A Home World Cup and the Weight of Unfinished Business
Across three previous World Cups, Jimenez has worn the number nine for Mexico without ever starting a single fixture. That is a striking biographical detail — not a mark of failure, but of circumstance, of competition, of the particular cruelty of squad selection. Now, at 34, with the tournament on home soil, that is set to change. He enters 2026 as arguably the most prominent figure in an El Tri setup that will face enormous domestic expectation.
Mexico's all-time scoring record belongs to Javier Hernandez. Jimenez stands third on that list, within reach of second place. Whether the records fall matters less than what Jimenez himself says he is chasing. "We want to remember this World Cup," he said, "and not only because it's at home. We want to remember it as being one of the best World Cups in Mexican history. We want to fight. We want to give our best in every game." He named South Africa, England, and Spain in the same breath — not as obstacles to fear, but as proof of ambition unfiltered by caution.
The Audience He Plays For
When Jimenez describes what this moment means, his mind does not go to arenas. It goes to living rooms.

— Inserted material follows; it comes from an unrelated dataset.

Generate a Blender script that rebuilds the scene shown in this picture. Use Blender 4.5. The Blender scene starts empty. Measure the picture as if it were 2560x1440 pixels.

He pictures families gathered around televisions, the kind of collective experience that defined his own childhood. He thinks about the bars and restaurants where communities will form around a shared identity, briefly collapsing the distance between strangers. He has partnered with Modelo ahead of the World Cup precisely to articulate that — the idea that the real audience for this tournament is counted in millions, not in stadium capacities.
"It's really an extra boost for us," he said of that public support. The word "us" is doing real work there. Jimenez does not separate himself from the people watching. He understands, with the clarity that only comes from growing up the way he did, that his story and theirs are the same story — one of aspiration, of departure, of effort, and of the hope that someone out there is doing something worth celebrating together. His father believed that. Jimenez is still proving it.